Renoncer ainsi, d’abord en esprit, puis en acte, si la nécessité intérieure ou historique le requiert, c’est faire un gain immense. Oui, un gain. N’allons surtout pas imaginer que ce changement de condition soit pour notre malheur. Il sera notre salut, et magnifiquement, comme il le fut pour l’apôtre Paul et les communautés qu’il avait fondées. Car si la figure de ce monde passe, il n’y a vraiment pas grand mal à cela. Tout ce monde où l’industrialisme, et le militarisme, et le culte du veau d’or tenaient lieu de civilisation, tout ce clinquant d’une culture sans Dieu, sans âme, sans plus rien de fraternel, qu’ils disparaissent au plus tôt ! Oui, périsse ce monde plein d’idoles, voué à la fièvre et au tumulte, esclave de l’impureté et du mensonge, adorateur inhumain de la violence et du meurtre ! Bon débarras !

Est-ce qu’en particulier l’obsession de posséder, au matériel ou au spirituel, ne nous a pas tout simplement rendus horriblement pauvres, et dépouillés de vraie joie, de vraie richesse et de vie véritable ? Ne se peut-il faire qu’au contraire la pauvreté même nous enrichisse et qu’à tout perdre de ce monde d’idoles nous retrouvions Dieu et, avec lui, jaillissante, la source d’une joie, d’une vie, d’une richesse toutes neuves ? Et si venait à disparaître cette fausse et néfaste propriété qui nous sépare de notre meilleur moi comme de nos frères, en même temps que de Dieu, ne serait-ce pas pour l’âme et pour la vie fraternelle une vraie résurrection ? « Posséder comme ne possédant rien » prendrait un autre sens : avoir serait un néant, ne rien avoir un trésor.

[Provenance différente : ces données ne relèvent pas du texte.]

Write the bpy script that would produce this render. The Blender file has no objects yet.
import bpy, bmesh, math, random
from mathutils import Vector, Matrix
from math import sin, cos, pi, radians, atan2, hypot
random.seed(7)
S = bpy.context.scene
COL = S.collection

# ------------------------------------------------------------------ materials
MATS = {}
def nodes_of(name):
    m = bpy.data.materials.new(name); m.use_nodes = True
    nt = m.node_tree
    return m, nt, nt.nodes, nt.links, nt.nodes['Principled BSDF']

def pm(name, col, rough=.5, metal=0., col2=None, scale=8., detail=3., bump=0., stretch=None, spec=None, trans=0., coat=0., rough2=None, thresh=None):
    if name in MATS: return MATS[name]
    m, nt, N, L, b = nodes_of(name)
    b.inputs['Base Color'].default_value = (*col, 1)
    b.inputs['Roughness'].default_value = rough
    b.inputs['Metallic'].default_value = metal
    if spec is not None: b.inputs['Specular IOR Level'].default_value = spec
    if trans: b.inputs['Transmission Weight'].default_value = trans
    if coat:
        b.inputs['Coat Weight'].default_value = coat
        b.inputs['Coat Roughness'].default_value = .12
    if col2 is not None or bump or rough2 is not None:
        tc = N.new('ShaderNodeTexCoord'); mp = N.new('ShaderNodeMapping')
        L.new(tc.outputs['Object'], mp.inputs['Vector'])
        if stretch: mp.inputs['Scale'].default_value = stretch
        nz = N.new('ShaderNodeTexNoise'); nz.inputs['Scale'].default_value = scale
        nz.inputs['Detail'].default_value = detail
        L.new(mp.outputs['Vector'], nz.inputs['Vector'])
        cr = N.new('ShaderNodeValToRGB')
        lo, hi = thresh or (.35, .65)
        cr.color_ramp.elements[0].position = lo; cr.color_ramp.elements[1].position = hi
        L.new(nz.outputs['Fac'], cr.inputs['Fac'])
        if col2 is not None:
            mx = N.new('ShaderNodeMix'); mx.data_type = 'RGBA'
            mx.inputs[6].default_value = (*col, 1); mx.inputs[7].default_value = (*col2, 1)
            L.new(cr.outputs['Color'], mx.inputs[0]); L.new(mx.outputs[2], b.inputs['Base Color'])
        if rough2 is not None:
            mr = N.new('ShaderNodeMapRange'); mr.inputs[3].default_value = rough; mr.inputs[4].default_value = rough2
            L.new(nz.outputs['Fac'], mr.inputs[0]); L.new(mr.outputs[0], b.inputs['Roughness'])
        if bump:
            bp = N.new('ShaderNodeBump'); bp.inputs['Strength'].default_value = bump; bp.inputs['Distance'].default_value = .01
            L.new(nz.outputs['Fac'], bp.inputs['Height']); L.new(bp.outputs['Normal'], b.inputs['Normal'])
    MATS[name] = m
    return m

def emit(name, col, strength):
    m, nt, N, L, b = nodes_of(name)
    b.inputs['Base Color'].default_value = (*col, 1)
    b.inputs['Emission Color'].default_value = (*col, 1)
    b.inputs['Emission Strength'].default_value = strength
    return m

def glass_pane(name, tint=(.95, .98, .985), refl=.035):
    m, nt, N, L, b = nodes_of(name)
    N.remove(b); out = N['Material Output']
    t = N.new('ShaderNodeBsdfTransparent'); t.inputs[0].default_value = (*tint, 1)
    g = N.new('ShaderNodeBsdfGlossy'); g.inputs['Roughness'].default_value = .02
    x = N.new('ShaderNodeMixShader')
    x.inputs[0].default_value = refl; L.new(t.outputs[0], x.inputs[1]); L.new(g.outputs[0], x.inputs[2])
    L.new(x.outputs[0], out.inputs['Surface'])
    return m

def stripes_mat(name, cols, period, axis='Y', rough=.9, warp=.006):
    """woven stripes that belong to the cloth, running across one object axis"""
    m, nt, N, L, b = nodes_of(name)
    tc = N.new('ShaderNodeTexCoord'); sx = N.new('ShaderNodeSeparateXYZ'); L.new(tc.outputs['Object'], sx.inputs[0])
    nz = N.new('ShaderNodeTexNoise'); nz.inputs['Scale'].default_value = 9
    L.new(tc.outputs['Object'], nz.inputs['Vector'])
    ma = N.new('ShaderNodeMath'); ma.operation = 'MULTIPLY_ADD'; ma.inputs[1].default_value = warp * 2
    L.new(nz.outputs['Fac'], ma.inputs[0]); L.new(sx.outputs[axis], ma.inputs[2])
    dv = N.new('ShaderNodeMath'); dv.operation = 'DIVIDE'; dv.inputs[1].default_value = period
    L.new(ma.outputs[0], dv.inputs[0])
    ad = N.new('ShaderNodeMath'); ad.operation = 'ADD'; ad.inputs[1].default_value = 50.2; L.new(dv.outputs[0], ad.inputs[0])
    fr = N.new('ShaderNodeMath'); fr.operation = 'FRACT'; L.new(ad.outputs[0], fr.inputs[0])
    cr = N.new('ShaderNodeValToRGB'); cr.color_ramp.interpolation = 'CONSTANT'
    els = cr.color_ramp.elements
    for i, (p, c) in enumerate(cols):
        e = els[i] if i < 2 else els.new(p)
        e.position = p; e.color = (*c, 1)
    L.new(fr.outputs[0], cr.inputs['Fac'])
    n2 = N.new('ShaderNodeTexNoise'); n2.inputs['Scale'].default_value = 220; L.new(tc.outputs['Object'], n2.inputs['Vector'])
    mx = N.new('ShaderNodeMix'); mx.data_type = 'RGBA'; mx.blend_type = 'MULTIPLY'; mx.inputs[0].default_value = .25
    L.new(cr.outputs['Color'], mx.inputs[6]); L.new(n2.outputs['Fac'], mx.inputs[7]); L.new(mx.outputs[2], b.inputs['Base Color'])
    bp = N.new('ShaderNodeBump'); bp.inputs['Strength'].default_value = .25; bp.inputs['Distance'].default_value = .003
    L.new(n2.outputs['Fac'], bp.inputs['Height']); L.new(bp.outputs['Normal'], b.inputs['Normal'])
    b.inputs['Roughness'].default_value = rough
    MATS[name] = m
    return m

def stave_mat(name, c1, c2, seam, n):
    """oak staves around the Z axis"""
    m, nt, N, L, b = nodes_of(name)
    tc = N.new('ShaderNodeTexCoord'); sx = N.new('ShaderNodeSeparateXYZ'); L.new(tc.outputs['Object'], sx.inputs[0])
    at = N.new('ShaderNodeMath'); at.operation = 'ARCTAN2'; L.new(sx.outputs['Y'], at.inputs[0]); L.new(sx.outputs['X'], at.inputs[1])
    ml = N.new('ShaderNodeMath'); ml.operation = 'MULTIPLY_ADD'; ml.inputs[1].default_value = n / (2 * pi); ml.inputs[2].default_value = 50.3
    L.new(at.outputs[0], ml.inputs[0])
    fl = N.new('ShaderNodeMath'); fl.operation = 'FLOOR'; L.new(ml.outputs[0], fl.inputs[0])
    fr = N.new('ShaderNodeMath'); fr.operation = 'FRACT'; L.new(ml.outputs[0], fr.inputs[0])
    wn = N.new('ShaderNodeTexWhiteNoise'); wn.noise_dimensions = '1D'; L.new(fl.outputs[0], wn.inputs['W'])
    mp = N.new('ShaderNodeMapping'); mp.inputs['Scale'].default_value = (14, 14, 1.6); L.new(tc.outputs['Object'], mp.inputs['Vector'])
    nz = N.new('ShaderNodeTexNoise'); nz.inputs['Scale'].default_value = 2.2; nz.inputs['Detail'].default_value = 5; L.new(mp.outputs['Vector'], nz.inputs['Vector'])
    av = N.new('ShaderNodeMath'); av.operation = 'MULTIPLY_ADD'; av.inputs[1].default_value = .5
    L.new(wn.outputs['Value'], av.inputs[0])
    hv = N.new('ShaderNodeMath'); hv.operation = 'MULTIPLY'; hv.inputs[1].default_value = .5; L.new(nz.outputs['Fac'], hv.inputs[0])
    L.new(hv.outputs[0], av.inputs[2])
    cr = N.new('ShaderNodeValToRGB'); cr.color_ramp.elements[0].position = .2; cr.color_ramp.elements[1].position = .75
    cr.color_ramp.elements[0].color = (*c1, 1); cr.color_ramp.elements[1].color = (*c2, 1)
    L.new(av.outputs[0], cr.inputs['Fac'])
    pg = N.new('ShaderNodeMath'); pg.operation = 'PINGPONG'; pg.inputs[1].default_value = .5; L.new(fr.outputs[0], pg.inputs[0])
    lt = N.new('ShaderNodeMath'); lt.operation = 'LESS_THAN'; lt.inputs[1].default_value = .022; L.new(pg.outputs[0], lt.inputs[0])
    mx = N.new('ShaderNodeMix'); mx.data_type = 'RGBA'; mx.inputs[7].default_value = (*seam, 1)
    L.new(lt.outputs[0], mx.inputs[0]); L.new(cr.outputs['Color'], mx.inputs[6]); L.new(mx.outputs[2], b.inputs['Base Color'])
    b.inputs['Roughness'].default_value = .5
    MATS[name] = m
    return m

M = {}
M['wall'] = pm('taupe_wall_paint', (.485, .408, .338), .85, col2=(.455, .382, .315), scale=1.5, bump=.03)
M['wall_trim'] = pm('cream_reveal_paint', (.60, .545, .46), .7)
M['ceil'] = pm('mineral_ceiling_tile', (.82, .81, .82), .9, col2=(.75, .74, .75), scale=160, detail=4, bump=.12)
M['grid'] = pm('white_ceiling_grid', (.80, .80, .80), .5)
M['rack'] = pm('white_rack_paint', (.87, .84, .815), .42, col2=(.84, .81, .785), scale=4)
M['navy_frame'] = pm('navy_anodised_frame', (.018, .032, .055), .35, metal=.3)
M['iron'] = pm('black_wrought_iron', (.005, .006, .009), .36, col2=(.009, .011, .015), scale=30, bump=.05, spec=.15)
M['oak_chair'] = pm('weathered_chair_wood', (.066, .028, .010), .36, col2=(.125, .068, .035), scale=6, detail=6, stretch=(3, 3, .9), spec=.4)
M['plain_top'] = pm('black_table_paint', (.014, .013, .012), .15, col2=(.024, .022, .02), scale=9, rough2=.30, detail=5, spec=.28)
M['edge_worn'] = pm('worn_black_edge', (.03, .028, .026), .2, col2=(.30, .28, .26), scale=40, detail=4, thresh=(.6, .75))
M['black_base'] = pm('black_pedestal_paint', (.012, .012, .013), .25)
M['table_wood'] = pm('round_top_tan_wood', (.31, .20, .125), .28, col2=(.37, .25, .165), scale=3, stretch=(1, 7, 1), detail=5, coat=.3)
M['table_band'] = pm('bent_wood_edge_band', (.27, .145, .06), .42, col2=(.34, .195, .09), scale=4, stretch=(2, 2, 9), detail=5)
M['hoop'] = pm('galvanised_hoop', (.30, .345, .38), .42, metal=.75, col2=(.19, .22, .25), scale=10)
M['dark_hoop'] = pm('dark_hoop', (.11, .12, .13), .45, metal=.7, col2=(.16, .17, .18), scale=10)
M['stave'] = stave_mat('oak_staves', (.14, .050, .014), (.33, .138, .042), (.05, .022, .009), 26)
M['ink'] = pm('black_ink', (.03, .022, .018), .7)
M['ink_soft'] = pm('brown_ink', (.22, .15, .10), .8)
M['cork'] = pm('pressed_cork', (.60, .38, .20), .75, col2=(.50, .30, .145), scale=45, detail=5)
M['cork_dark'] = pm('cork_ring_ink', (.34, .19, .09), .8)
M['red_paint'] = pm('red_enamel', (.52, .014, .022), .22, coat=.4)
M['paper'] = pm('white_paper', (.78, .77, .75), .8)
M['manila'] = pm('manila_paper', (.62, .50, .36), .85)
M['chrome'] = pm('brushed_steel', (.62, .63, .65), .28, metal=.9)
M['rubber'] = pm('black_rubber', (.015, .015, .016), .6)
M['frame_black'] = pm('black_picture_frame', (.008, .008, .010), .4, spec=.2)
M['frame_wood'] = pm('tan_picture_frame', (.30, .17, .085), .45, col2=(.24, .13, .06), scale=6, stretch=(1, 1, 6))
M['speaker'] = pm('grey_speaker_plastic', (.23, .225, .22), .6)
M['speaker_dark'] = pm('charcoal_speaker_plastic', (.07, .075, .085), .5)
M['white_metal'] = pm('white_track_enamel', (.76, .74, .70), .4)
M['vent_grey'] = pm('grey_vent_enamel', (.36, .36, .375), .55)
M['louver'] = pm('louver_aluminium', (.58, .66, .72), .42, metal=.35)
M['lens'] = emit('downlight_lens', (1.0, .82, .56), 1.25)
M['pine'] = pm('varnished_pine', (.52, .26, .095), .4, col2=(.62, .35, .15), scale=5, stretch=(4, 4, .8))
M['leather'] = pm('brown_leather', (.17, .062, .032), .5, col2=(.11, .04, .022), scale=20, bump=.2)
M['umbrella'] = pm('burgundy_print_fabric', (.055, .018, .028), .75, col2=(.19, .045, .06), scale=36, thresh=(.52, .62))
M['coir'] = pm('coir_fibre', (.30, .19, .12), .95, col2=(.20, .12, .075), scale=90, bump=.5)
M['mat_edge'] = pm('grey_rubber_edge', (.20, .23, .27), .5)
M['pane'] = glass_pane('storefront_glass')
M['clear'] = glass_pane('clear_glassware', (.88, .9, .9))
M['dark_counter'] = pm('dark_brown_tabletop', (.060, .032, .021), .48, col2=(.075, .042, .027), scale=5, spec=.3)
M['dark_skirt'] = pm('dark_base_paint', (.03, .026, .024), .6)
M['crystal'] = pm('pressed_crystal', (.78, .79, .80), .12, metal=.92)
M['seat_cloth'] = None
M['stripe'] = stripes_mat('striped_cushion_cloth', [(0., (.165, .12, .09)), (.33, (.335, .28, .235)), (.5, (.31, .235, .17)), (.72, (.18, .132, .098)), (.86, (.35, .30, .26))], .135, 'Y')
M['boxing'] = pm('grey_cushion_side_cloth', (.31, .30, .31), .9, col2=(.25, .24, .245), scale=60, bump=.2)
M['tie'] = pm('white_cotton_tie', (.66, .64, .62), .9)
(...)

Dans ces conditions, – et je crois d’une foi profonde que les choses sont bien ainsi –, l’appauvrissement général en voie de réalisation aurait une signification finalement heureuse. Ce serait l’unique voie du redressement. Cette nuit de la civilisation, qui menace de tomber sur nous, serait toute emplie de forces mystérieusement à l’œuvre pour produire les splendeurs d’un nouveau jour de Dieu et de l’homme. Nous aurions, bien entendu, à dire adieu à toutes sortes de bonnes et belles choses qui faisaient corps avec le monde en train de disparaître ; mais ce ne serait pas sans joie car nous saurions que la pauvreté est indispensable au renouvellement général et aussi que tous les vrais trésors de l’ancien ordre de choses nous seront rendus, plus beaux encore et de plus haute valeur, dans l’ordre à venir. Ainsi en sera-t-il spécialement des richesses de la foi, au matin du nouveau jour de Christ. L’impiété de notre temps, ce souffle glacé, cette haleine du désert, porte en elle une même espérance : elle aussi aplanit les chemins du Seigneur, ouvrant la voie à une foi de meilleure sève et de plus vivante réalité.

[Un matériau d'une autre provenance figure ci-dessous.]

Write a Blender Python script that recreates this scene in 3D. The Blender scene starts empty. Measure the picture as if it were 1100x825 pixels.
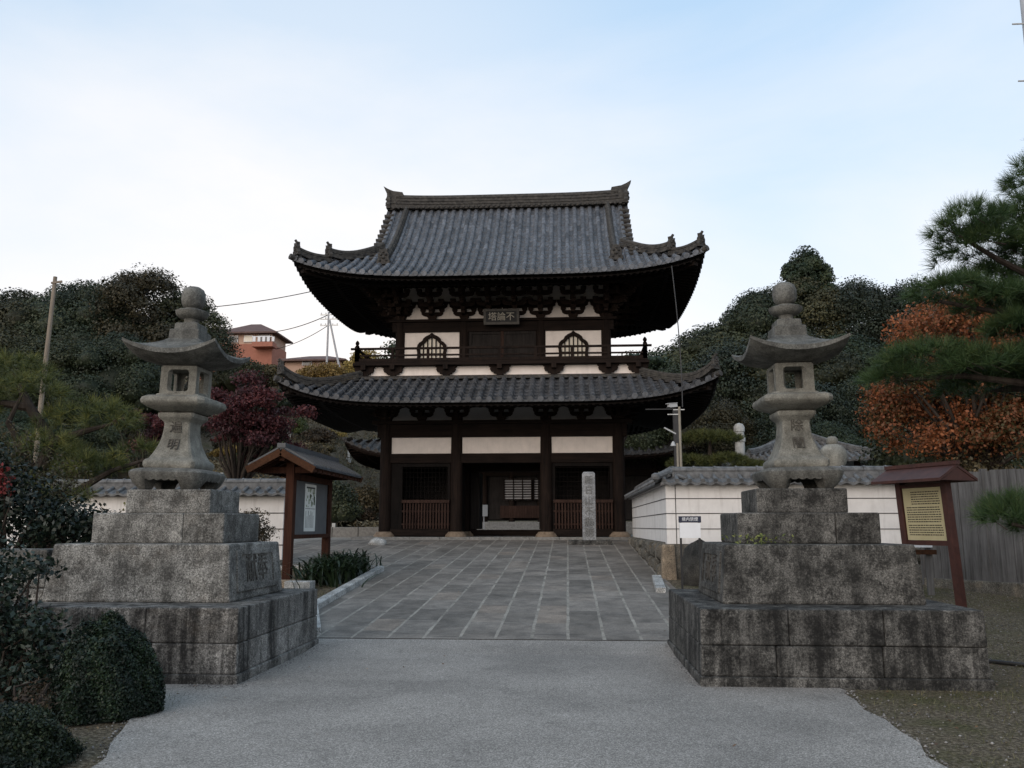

Oui, oui, c’est ainsi. Nous l’avions trop oubliée, cette grande vérité, mais la voici qui à nouveau resplendit, annonciatrice de liberté et de joie : il faut tout perdre pour gagner Dieu, devenir pauvre pour posséder le Royaume des cieux, comme il est dit au début du Sermon sur la Montagne, – et ce n’est pas par hasard. C’est l’étrange et merveilleux message de la pauvreté. Et c’est aussi l’explication de notre temps et le sens de son mouvement.

Pourquoi n’y voir que motifs d’effroi ? Dans tout jugement il y a une promesse, et le jugement n’est pas à la promesse plus que l’ombre au soleil. Vienne l’écroulement, de toutes manières nous sommes en marche pour trouver, au-delà des ruines, et Dieu et son Royaume.